If a company can invest, either internally or in an acquisition, and generate a marginal return on invested capital that is greater than its marginal cost of capital, then making that investment will increase the value of the business. But if the return is going to be less than the cost of capital, making the investment reduces the value of the business, and management should return the capital to the shareholders. Accrual-based accounting measures such as earnings, and valuation metrics based on earnings, simply do not provide the relevant information as to whether a company is successfully generating free cash flow and whether management is allocating that cash flow properly.

This strategy uses proprietary quantitative research to identify potential investments. We look for factors including ROIC greater than WACC, growth in cash flow from operations over the last five years, expected revenue growth greater than expected global GDP growth and high or expanding margins. Stocks are then subject to rigorous fundamental research which is designed to assess the sustainability of the competitive advantages that has enabled each company to achieve its level of ROIC.
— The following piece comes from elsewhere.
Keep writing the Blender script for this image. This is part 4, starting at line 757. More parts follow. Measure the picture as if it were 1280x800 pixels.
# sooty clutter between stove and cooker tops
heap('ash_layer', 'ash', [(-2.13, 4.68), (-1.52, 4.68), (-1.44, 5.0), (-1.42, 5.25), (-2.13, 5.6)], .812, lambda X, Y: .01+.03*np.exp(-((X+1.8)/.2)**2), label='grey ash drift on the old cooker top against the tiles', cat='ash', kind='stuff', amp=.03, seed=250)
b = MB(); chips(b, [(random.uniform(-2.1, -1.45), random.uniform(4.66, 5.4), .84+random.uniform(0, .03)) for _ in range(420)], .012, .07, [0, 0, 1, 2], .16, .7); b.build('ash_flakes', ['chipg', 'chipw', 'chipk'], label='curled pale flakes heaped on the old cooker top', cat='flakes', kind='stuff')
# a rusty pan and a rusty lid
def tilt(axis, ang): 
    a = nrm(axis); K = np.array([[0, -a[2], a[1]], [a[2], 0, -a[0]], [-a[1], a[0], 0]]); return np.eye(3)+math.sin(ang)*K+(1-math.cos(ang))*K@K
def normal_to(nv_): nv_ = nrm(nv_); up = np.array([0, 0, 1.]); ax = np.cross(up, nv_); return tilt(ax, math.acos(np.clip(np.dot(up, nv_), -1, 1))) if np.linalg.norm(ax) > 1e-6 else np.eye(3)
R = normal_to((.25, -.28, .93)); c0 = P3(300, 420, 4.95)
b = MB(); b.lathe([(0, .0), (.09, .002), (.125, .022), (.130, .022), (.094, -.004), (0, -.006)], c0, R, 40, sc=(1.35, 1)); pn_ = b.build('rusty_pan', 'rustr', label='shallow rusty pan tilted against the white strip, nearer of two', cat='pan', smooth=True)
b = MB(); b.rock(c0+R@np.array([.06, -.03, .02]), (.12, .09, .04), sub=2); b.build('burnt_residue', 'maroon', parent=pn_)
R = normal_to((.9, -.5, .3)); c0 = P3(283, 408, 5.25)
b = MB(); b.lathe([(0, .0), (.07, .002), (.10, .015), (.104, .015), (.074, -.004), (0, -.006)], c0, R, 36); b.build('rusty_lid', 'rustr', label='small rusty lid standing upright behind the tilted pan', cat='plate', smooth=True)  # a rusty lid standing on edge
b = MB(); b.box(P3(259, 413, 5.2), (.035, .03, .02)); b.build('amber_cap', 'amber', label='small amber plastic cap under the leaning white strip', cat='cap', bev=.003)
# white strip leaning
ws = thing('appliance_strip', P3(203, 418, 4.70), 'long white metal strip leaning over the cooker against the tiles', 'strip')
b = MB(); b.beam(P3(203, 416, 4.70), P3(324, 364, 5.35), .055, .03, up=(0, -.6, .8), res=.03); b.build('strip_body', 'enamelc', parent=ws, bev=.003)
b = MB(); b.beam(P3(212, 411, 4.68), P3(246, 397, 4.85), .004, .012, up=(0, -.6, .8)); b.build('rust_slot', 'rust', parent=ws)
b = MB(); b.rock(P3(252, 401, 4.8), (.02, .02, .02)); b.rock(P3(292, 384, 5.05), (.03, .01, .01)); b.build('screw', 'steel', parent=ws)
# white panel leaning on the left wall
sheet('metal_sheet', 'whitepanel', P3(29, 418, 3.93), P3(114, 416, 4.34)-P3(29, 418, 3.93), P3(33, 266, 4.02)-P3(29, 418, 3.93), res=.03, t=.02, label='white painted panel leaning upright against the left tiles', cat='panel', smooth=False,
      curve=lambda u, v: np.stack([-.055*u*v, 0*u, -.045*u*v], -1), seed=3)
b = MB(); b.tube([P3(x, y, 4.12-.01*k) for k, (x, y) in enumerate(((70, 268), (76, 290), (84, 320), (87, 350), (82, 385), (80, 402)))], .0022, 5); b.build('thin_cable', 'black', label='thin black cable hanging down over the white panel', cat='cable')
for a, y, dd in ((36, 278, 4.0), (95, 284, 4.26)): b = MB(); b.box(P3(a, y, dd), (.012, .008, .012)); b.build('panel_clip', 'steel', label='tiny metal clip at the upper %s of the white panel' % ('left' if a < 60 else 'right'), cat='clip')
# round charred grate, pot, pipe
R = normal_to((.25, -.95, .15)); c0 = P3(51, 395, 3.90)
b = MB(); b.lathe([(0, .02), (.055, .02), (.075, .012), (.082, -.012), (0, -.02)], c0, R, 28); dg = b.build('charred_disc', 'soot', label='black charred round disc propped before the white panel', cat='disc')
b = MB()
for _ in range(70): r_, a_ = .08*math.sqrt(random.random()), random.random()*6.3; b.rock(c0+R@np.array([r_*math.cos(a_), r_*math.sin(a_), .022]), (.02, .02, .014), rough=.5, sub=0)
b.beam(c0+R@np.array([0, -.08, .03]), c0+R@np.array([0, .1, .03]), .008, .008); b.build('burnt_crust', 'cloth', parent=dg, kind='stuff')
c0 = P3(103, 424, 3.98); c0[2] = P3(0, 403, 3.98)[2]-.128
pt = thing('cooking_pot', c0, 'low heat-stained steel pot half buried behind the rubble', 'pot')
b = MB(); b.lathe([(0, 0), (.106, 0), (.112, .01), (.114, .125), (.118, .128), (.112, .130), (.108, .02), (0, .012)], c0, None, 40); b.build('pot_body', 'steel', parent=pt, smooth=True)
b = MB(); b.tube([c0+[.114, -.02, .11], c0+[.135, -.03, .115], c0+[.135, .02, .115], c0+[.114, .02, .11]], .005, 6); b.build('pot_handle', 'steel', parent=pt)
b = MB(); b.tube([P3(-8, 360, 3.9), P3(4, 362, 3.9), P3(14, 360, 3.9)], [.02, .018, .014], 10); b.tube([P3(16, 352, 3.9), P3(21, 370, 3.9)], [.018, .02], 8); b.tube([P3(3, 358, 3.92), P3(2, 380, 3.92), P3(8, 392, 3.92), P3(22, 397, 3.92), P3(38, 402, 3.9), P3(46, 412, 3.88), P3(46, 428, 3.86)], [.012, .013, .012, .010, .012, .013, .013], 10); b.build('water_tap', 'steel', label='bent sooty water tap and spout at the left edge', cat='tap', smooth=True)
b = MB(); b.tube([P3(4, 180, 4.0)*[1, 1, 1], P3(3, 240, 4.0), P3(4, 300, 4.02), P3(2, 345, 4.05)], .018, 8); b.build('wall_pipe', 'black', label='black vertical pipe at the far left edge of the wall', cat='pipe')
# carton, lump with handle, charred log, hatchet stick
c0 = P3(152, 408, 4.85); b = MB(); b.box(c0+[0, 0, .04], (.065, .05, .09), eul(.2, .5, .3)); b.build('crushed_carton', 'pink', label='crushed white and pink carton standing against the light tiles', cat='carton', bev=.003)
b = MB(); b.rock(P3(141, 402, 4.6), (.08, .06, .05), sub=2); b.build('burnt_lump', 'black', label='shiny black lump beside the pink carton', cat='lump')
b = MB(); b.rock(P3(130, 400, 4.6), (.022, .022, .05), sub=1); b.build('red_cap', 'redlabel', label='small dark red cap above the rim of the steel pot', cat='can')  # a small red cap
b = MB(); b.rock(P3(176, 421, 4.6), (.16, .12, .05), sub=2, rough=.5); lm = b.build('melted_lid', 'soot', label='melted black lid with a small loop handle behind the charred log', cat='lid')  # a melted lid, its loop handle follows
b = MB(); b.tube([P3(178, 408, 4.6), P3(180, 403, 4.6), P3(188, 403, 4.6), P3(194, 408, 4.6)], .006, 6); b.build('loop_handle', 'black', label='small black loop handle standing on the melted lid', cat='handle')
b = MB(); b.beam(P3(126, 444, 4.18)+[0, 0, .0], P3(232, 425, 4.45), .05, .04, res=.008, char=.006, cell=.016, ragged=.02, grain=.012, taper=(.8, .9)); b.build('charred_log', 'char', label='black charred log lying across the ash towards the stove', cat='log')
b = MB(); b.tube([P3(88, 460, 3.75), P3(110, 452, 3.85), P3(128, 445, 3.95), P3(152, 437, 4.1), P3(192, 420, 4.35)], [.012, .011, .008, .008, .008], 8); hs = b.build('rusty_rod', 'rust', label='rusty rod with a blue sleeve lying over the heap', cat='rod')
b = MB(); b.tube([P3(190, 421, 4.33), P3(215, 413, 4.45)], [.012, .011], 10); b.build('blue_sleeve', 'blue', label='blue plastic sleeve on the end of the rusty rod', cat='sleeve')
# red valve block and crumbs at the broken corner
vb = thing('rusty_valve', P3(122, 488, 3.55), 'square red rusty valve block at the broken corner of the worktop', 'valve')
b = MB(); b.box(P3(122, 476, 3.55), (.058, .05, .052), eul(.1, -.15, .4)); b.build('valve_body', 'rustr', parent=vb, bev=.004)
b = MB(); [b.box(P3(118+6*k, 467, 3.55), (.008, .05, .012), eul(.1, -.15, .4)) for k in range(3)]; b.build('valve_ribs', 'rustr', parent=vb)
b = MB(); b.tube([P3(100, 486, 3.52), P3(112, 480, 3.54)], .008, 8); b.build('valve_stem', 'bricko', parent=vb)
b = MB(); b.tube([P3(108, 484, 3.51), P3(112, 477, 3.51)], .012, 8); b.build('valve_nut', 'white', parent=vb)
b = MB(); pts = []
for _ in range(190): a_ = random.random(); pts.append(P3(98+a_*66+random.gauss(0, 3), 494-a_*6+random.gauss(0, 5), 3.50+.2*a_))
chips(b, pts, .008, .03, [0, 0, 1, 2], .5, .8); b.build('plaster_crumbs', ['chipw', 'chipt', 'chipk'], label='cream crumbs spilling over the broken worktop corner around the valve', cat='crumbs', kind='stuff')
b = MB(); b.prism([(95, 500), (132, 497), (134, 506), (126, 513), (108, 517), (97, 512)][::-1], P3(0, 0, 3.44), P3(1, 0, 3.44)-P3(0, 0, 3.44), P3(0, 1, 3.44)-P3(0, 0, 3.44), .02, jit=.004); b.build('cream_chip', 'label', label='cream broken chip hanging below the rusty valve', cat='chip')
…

Risk management is integrated throughout the process with a focus on avoiding unintended risks. Portfolio risk exposures are monitored and formally communicated to portfolio managers on a regular basis and are discussed at investment meetings. The team performs a portfolio rebalance on a quarterly basis that incorporates the results of a risk optimization analysis as well as the latest results of the quantitative screens. Positions can also be added or removed at any time based on input from our fundamental analysts or in reaction to new information. There are no absolute or bench-mark relative sector or regional constraints. The maximum premium on WACC contribution per security is 3.0% so that the portfolio’s aggregate ROIC – WACC is not dependent on any single security. Additional risk measures include maximum contributions to cash flow growth per security, revenue growth per security and cash flow margin per security. Position size is generally 0.25% to 2.0% and determined by the portfolio managers with input from the analyst and our Quantitative Research and Risk Management Team. Position weights are inversely related to the risk presented by the security within the context of the overall portfolio. Stocks are generally held as long as they continue to display the sustainable growth characteristics we seek, specifically ROIC well above WACC. Stocks are reduced or sold if a company’s fundamentals change, there are more attractive alternatives with a better risk-reward outcome or if there is deterioration in the investment criteria.